Showtime’s Emmy winner for Best Drama returns Sunday for its second season. Fans can spend a few days pondering last season’s stunning finale, but for newcomers it’s time to play catch up. Because everyone should be watching “Homeland”: it’s the most astute piece of film or television to come out of the War on Terror.
More than a decade after 9/11, no better portrait has emerged of why we fight. I don’t mean that in a jingoistic sense — I mean that Howard Gordon and Alex Gansa’s subtle, suspenseful drama, from creator Gideon Raff’s Israeli series “Prisoners of War,” takes the time to explain the personal and political motives of the fragile, human figures at its core. “Homeland,” tersely nonpartisan, alludes to cable news tickers and military technology, but only as a way into the intimate lives of its characters. Ostensibly, Carrie Mathison (Emmy winner Claire Danes), a suspicious and whip-smart CIA analyst, installs surveillance equipment in the house of returning POW Nicholas Brody (Emmy winner Damian Lewis) to find out if he’s part of a terrorist plot.
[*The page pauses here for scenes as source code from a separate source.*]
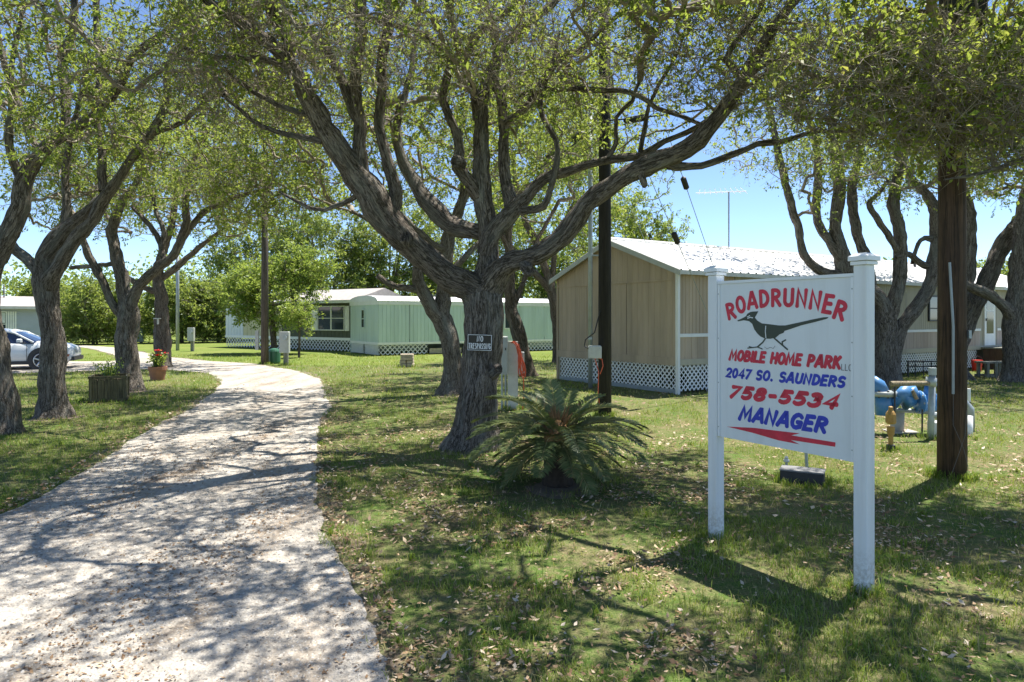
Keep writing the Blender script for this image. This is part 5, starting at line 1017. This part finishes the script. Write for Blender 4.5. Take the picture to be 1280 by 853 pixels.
cd = thing('extension_cord', 'bundled orange extension cord slung over the grey meter cabinet', 'cord', (c[0], c[1] - .16, 83 * q))
rg2 = random.Random(9)
for i in range(6):
    x0 = rg2.uniform(-2, 2) * q; ln = rg2.uniform(34, 46) * q; m = MB(); w0 = rg2.uniform(4, 8) * q; ph = rg2.uniform(0, 1)
    pts = [(x0, .08, .01), (x0 + 2 * q, -.02, .035)] + [(x0 + 4 * q + 9 * q * u + w0 * .4 * math.sin(u * 5 + ph), -.05 - .03 * math.sin(u * 6 + i), -ln * u) for u in np.linspace(.08, 1, 8)] + [(x0 + 15 * q + 1.5 * q * math.sin(u * 6) - 8 * q * u, -.03, -ln * (1 - u) ) for u in np.linspace(.05, .98, 8)]
    m.tube(pts, .0115, 6); m.build('loop', 'orange_cord', cd)
m = MB(); m.tube([(13 * q, -.04, -36 * q), (13.5 * q, .0, -55 * q), (13 * q, .03, -70 * q), (12 * q, .0, -83 * q + .02)], .011, 6); m.build('tail', 'orange_cord', cd)

# ------------------------------------------------------------------ blue valve assembly right of the sign
YB = 10.6; qb = YB / F
def B(px, py, dy=0): return P(px, py, YB + dy)
o0 = np.array([B(1130, 540)[0], YB, 0]); t = thing('valve_assembly', 'bright blue cast water valves joined on a grey pipe between sign and brown pole', 'valve', o0)
R = lambda *a, **k_: B(*a, **k_) - o0
def rt(name, pts, r, mat='valve_blue', n=14, par=t):
    m = MB(); m.tube(pts, r, n); return m.build(name, mat, par, smooth=n > 10)
rt('riser_pipe', [R(1104, 492), R(1104, 519)], .115); rt('riser_flange', [R(1103, 489), R(1103, 495)], .2, 'galv', 18); rt('bonnet', [R(1099, 489), R(1097, 481), R(1090, 474)], [.14, .11, .07])
rt('gate_valve', [R(1114, 498), R(1120, 503), R(1130, 503), R(1142, 499)], [.08, .12, .13, .09]); rt('check_valve', [R(1120, 500), R(1136, 487)], [.09, .115]); rt('check_valve', [R(1136, 487), R(1145, 499)], [.115, .08]); rt('yellow_strap', [R(1140, 488, -.1), R(1146, 499, -.1)], .03, 'beige_stick', 8)
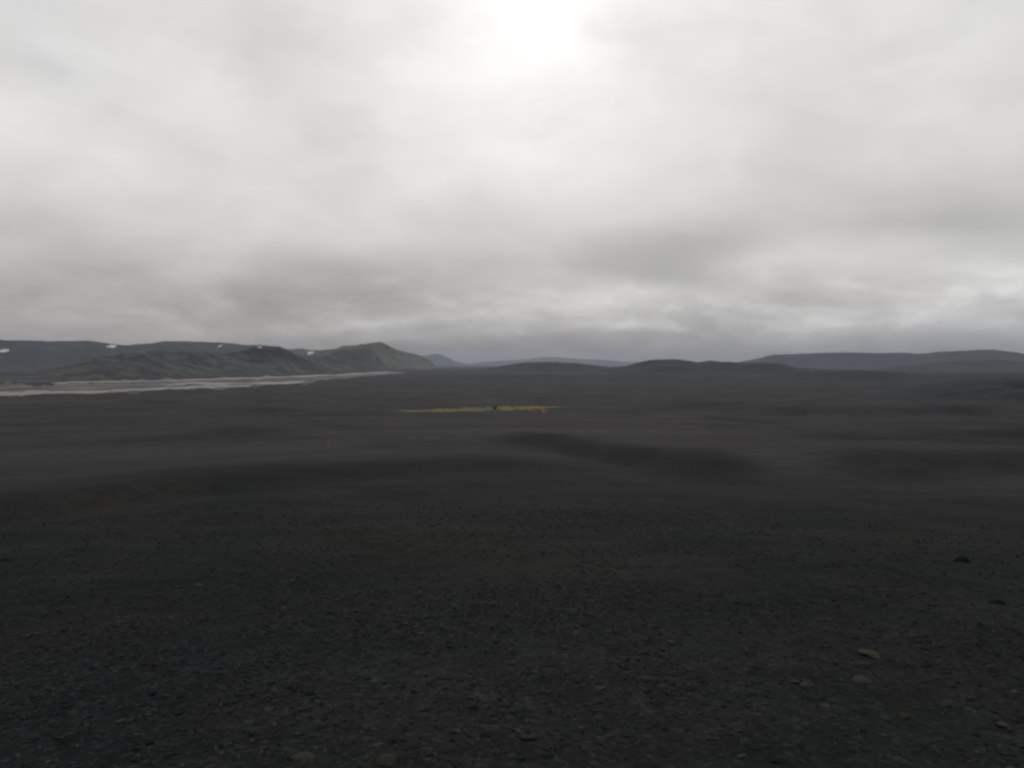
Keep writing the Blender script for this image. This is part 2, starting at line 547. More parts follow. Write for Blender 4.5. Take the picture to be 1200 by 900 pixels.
for j in range(n):
    f = bm.faces.new((bm.verts[(j + 1) % n], bm.verts[j], cv))
    f.smooth = True
bm.normal_update()
bm.to_mesh(o.data)
bm.free()
tag(o, 'dark grey volcanic sand and gravel plain sloping down from the viewpoint', kind='structure')

# ------------------------------------------------------------------ ridges and hills
RIDGES = {}


def ridge(name, label, crest, dist, depth, mat, rough=1.0, rows=90, seed=1, dens=1.3, tc=0.45, jag=0.6, xr=None):
    """a real hill range. crest: (bearing, row) of its skyline; dist: (bearing, metres) of its foot; depth in metres"""
    cx = [c[0] for c in crest]
    x0, x1 = (cx[0], cx[-1])
    nc = int((x1 - x0) * dens)
    xs = np.linspace(x0, x1, nc)
    a = np.arctan((xs - CX) / F)
    k = np.hypot(1, (xs - CX) / F)
    yc = pchip(xs, cx, [c[1] for c in crest])
    d0 = pchip(xs, [d[0] for d in dist], [d[1] for d in dist])
    dp = depth if np.isscalar(depth) else pchip(xs, [d[0] for d in depth], [d[1] for d in depth])
    t = np.linspace(0, 1, rows)[:, None]
    D = d0[None, :] + t * dp
    dc = d0 + tc * dp
    XX, YY = D * np.sin(a), D * np.cos(a)
    Hc = (EYE - yc) / F * dc / k + DROP                       # crest height above the plain
    shape = np.where(t < tc, np.sin(np.clip(t / tc, 0, 1) * math.pi / 2)**1.25, np.cos(np.clip((t - tc) / (1 - tc), 0, 1) * math.pi / 2)**1.1)
    wl = float(np.mean(dc)) * 0.055
    n = fbm(XX, YY, wl, 6, 0.55, seed=seed, ridged=True) - 0.6
    n2_ = fbm(XX, YY, wl * 2.2, 4, 0.5, seed=seed + 50)
    body = np.minimum(1, shape * 1.2) * (0.25 + 0.75 * sstep(0, 0.35, t))
    damp = 1 - 0.8 * np.exp(-((t - tc) / 0.10)**2)
    Zr = -DROP - 3 + (Hc[None, :] + 3) * shape + Hc[None, :] * rough * 0.16 * (n * 0.8 + n2_) * body * damp
    jagn = fbm(xs, xs * 0 + seed, 26, 5, 0.55, seed=seed + 9)
    Zr += (jag * jagn * dc / F)[None, :] * np.exp(-((t - tc) / 0.12)**2)
    # fades: ends sink into the plain
    ea = sstep(x0, x0 + 12, xs) * (1 - sstep(x1 - 12, x1, xs))
    Zr = np.where(True, (Zr + DROP + 6) * ea[None, :] - DROP - 6, Zr)
    Vv = np.stack([XX, YY, Zr], -1)
    o = mesh_obj(name, Vv.reshape(-1, 3), grid_faces(rows, nc)[:, ::-1], mat)
    tag(o, label, kind='structure')
    RIDGES[label] = (xs, k, Vv)
    return Vv, xs


# distant fells, palest, at the middle and far left of the skyline
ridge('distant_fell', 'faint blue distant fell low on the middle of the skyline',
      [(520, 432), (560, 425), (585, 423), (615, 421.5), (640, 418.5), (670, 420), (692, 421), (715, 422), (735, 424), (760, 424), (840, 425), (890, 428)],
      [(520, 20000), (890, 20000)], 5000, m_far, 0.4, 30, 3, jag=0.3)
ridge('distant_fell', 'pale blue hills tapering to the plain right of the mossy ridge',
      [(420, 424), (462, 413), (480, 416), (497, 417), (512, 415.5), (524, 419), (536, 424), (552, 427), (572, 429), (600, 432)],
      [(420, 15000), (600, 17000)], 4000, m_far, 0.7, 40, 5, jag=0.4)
V_back, xs_back = ridge('mountain_ridge', 'long blue grey ridge with snow patches beyond the river',
      [(-320, 408), (-200, 404), (-80, 401), (0, 398.5), (40, 399), (75, 400), (105, 400), (128, 403), (150, 405), (175, 403), (200, 400.5), (225, 401), (255, 402),
       (285, 404), (305, 405), (340, 410), (380, 412), (420, 414), (470, 424)],
      [(-320, 5600), (0, 5600), (470, 6800)], 2600, m_ridge_blue, 0.7, 80, 11, jag=0.4)
MOSSY = 'rugged brown and moss green hill along the far bank of the river'
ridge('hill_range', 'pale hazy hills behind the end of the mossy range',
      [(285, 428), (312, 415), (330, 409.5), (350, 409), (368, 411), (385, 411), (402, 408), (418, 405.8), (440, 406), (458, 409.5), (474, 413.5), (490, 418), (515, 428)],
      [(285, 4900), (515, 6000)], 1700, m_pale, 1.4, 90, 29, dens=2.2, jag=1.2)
ridge('hill_range', MOSSY,
      [(-340, 432), (-200, 424), (-60, 437), (20, 436), (55, 433), (92, 428), (120, 422), (150, 418.5), (178, 415), (205, 414), (235, 413), (262, 415), (290, 412),
       (312, 409.5), (326, 409), (340, 413), (356, 418), (376, 420.5), (398, 425), (425, 434)],
      [(-340, 1750), (0, 1650), (150, 1900), (250, 2300), (330, 2800), (420, 3400)], [(-340, 1100), (0, 1100), (300, 1300), (420, 900)],
      m_ridge_moss, 1.1, 140, 23, dens=2.0, tc=0.6, jag=1.1)
ridge('hill_range', 'short steep ended hill with a lumpy green grey top where the river bends away',
      [(318, 430), (335, 424), (352, 420.5), (372, 419), (392, 414.5), (408, 411), (422, 409.5), (434, 412), (443, 417.5), (450, 425), (457, 431), (466, 434)],
      [(318, 3600), (468, 4700)], 1300, m_ridge_end, 1.3, 110, 27, dens=2.6, tc=0.5, jag=1.1)
# right side
ridge('mountain_ridge', 'long flat topped grey ridge on the right skyline',
      [(820, 430), (872, 423), (890, 420), (908, 416), (940, 414.5), (965, 413.3), (1000, 413), (1030, 414), (1055, 413.5), (1080, 414.5), (1100, 412.5), (1130, 411),
       (1160, 410), (1180, 412), (1200, 414.5), (1260, 418), (1400, 414), (1550, 422)],
      [(820, 8200), (1550, 8200)], 2400, m_ridge_blue, 0.5, 70, 37, jag=0.35)
ridge('hill_range', 'grey hill in front of the flat topped ridge at right',
      [(960, 436), (1005, 433.5), (1030, 431.5), (1060, 427.5), (1100, 424.5), (1130, 422), (1160, 421.5), (1200, 424), (1300, 426), (1500, 432)],
      [(960, 4600), (1500, 4600)], 1700, m_ridge_blue, 0.6, 60, 41, jag=0.4)
ridge('low_hill', 'dark low hill in the middle of the skyline',
      [(500, 436), (545, 434.5), (570, 431.5), (590, 428.5), (604, 426), (618, 424.7), (635, 424.2), (655, 425), (675, 426), (695, 428.5), (716, 431), (745, 433), (790, 436)],
      [(500, 3300), (790, 3300)], 1100, m_near_hill, 0.8, 60, 43, jag=0.5)
ridge('low_hill', 'dark twin topped hill right of the middle of the skyline',
      [(660, 438), (700, 433), (718, 431), (733, 429), (750, 424.5), (768, 421.8), (790, 421), (806, 423), (818, 424.7), (832, 423.2), (850, 424.8), (872, 425.5), (900, 425.6),
       (918, 427), (932, 430.5), (960, 433), (1000, 434), (1040, 436), (1090, 440)],
      [(660, 2700), (1090, 2700)], 1000, m_near_hill, 0.9, 70, 47, jag=0.5)
ridge('low_hill', 'dark rolling rise on the plain at far right',
      [(860, 446), (920, 438), (960, 435.5), (1010, 435), (1050, 437), (1100, 439.5), (1150, 438), (1200, 438.5), (1300, 436), (1450, 442)],
      [(860, 1700), (1450, 1500)], 900, m_near_hill, 1.2, 90, 53, jag=0.7)
ridge('low_hill', 'black swell of sand in front of the rolling rise at far right',
      [(1000, 462), (1060, 455), (1110, 450), (1150, 446), (1200, 443.5), (1290, 441), (1450, 450)],
      [(1000, 760), (1450, 700)], 420, m_near_hill, 1.0, 80, 59, jag=0.5)
ridge('low_hill', 'long faint swell of dark sand under the middle hills',
      [(470, 446), (540, 441), (600, 438.5), (690, 439.5), (760, 438), (850, 440), (930, 446)],
      [(470, 1500), (930, 1400)], 700, m_near_hill, 0.9, 70, 57, jag=0.5)


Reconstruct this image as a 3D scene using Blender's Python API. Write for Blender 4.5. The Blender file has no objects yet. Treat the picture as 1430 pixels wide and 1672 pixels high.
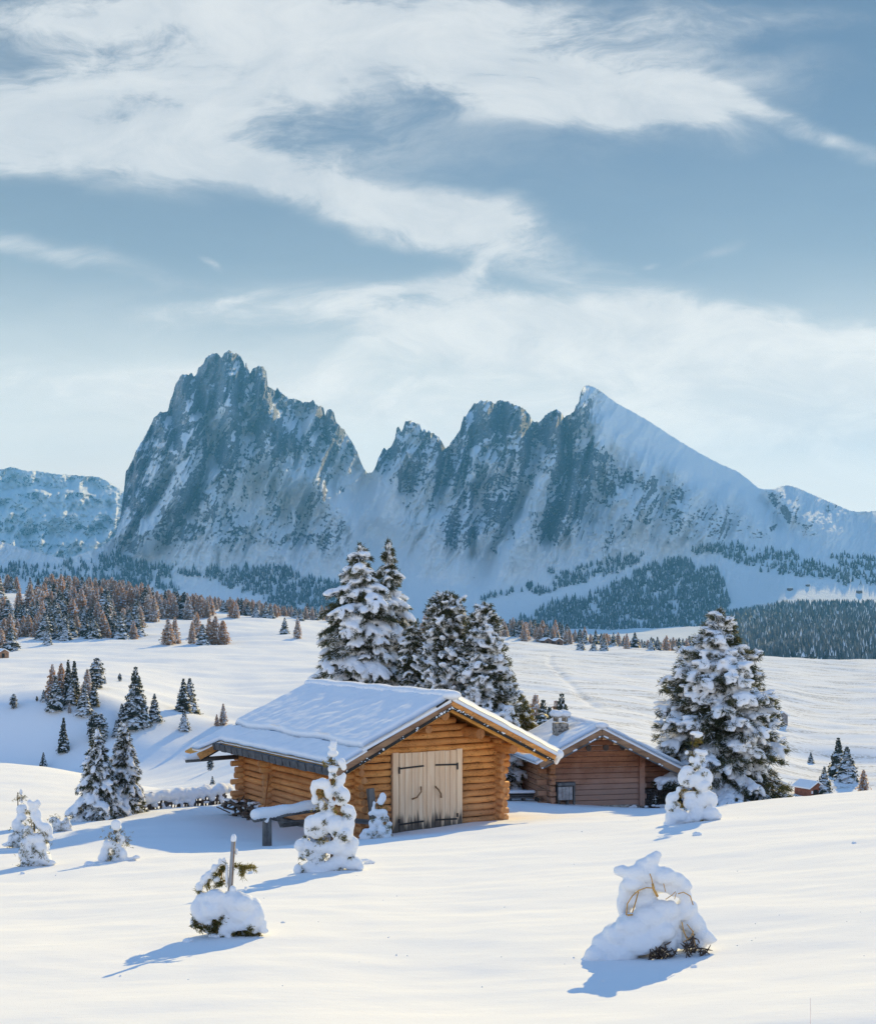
import bpy, bmesh, math, random
import numpy as np
from mathutils import Vector, Matrix

# ------------------------------------------------------------------ camera, sky, sun, exposure
scene = bpy.context.scene
COL = scene.collection
HZ = 1016.0                      # horizon row of the photograph (1430 x 1672)
FOC = 2000.0                     # focal length in photograph pixels

cam_d = bpy.data.cameras.new("camera")
cam_d.sensor_fit = 'VERTICAL'
cam_d.sensor_height = 24.0
cam_d.lens = 24.0 * FOC / 1672.0
cam_d.shift_y = (HZ - 836.0) / 1672.0
cam_d.clip_start = 0.3
cam_d.clip_end = 40000.0
cam = bpy.data.objects.new("camera", cam_d)
COL.objects.link(cam)
cam.location = (0, 0, 0)
cam.rotation_euler = (math.radians(90), 0, 0)
scene.camera = cam

SUN_AZ = math.radians(21.0)      # to the right of the view axis (+Y)
SUN_EL = math.radians(22.0)
SUN_DIR = Vector((math.sin(SUN_AZ) * math.cos(SUN_EL), math.cos(SUN_AZ) * math.cos(SUN_EL), math.sin(SUN_EL)))
sun_d = bpy.data.lights.new("sun", 'SUN')
sun_d.energy = 5.0
sun_d.angle = math.radians(0.5)
sun_d.color = (1.0, 0.765, 0.33)
sun = bpy.data.objects.new("sun", sun_d)
COL.objects.link(sun)
sun.rotation_euler = SUN_DIR.to_track_quat('Z', 'Y').to_euler()

scene.view_settings.view_transform = 'Standard'
scene.view_settings.look = 'None'
scene.view_settings.gamma = 1.0
scene.view_settings.exposure = 0.60
scene.render.engine = 'CYCLES'
cy = scene.cycles
cy.max_bounces = 7
cy.diffuse_bounces = 3
cy.glossy_bounces = 2
cy.transmission_bounces = 2
cy.volume_bounces = 0
cy.transparent_max_bounces = 8
cy.sample_clamp_indirect = 4.0
cy.use_denoising = True
cy.denoising_prefilter = 'NONE'


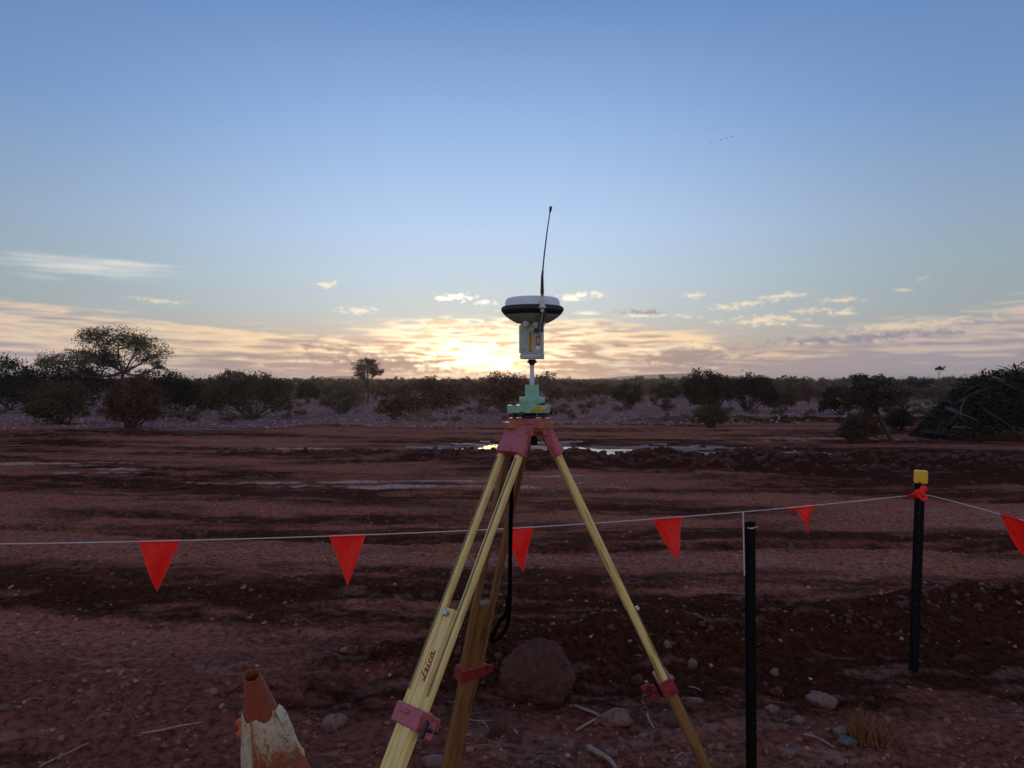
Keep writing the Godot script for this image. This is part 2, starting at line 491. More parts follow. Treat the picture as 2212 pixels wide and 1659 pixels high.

But what she gets instead is a troubling glimpse of excruciating emotional pain: violent, literally bruising nightmares, sexual shame, the secrets and lies that penetrate even the most mundane lives.
As New Yorker critic Emily Nussbaum pointed out last November, “Homeland” intuits that the too-easy heroism of “24” makes for television that is both morally suspect and strangely deadening — crisis ceases to be an effective plot device when crisis is the status quo. In “Homeland” the crises are meted out slowly; they’re psychological, and no less grave for that. Carrie is in some ways a heroic figure — throughout the first season, I found myself rooting for her, warts and all — but she’s a tragic hero, brought low by disasters of her own making. And it’s Carrie’s damaged inner life that elevates the show from a sharp procedural to a rich, complex attempt at redefining what “war” and “terror” mean in this War on Terror we seem bound to fight.
Danes, in a bravura performance, essentially plays two characters: savant Carrie, incisive and confident, and suffering Carrie, haggard and manic. Running her hands anxiously through her hair, pacing, pitching her voice into registers high enough to qualify as a shriek, she widens her eyes as though she might see afresh. “I missed something once before,” Carrie laments to Saul (Mandy Patinkin), her mentor at the agency. “I won’t… I can’t let that happen again.” In this scene, from the pilot, Danes conveys the wavelength of frailty on which the series vibrates. Confronted by Saul for her illegal surveillance activities, she shifts from assertive to vulnerable, wordlessly offering sex in exchange for a free pass. It’s a humiliating, frightful moment.
It’s also why “Homeland” demands to be seen: the show’s revelations are quiet, insidious, building through 12 episodes until they burst forth in a finale of raw nerves that actually left me yelling at the TV (in a good way). Brody, after eight years in captivity, reflects just how much the world has changed, even in what would otherwise be a throwaway moment: when his wife asks him about a laugh he shared with their daughter, he tells her it was “a video called YouTube.” In an election season, when the icky triumphalism that tends to come out of the intersection of politics and patriotism takes over the airwaves, it’s important to be reminded of the intimate ruptures and dark recesses of war, not just in the abstract but on the terrain of actual lives. “Homeland” does just that.
Season Two of “Homeland” premieres Sunday at 10 p.m. ET/PT on Showtime.